I can only intervene again with the permission of the House, and I do not propose to detain it for more than a few moments. I have listened to almost the whole of this discussion, and I should like to be allowed to thank the House for the spirit in which it has received the work we have been able to do together in Moscow. I have not heard one word said in the course of the Debate which could be other than helpful towards that work. A number of questions have been asked and one or two points made. I just want to deal with one, because I think the hon. Member for Cambridge University (Mr. Pickthorn)—I am sorry he is not here—was inclined to be critical of the Italian document. I did not have the document in my hand, but I was pretty sure that I was right, and I have since checked it and found that I was right. There is none of that inconsistency about which the hon. Member made great play. What it does is to set out the immediate arrangements for Italy, and finally it says: It is further understood that nothing in this resolution is to operate against the right of the Italian people ultimately to choose their own form of government. I did not hear the word "ultimately" when the hon.
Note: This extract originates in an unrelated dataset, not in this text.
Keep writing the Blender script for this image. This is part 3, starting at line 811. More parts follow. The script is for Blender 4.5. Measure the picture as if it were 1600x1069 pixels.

Member read it out; perhaps it was faulty hearing on my part—but of course that word is essential. We have been at some pains to draw up the document correctly, and I was pretty certain that the inconsistency did not exist. I think it will probably be for the convenience of the House that we should cease this part of the discussion now and go to other business. I suggest that the particular lines of this discussion will probably fall readily in their place to be continued when the Gracious Speech is discussed. One or two hon. Members expressed the hope that foreign affairs might be further and extensively discussed. That is, I think, a matter for the House. For my part I always welcome such discussions, especially if they are in the spirit of comprehension and helpfulness which has characterised the discussion to-day.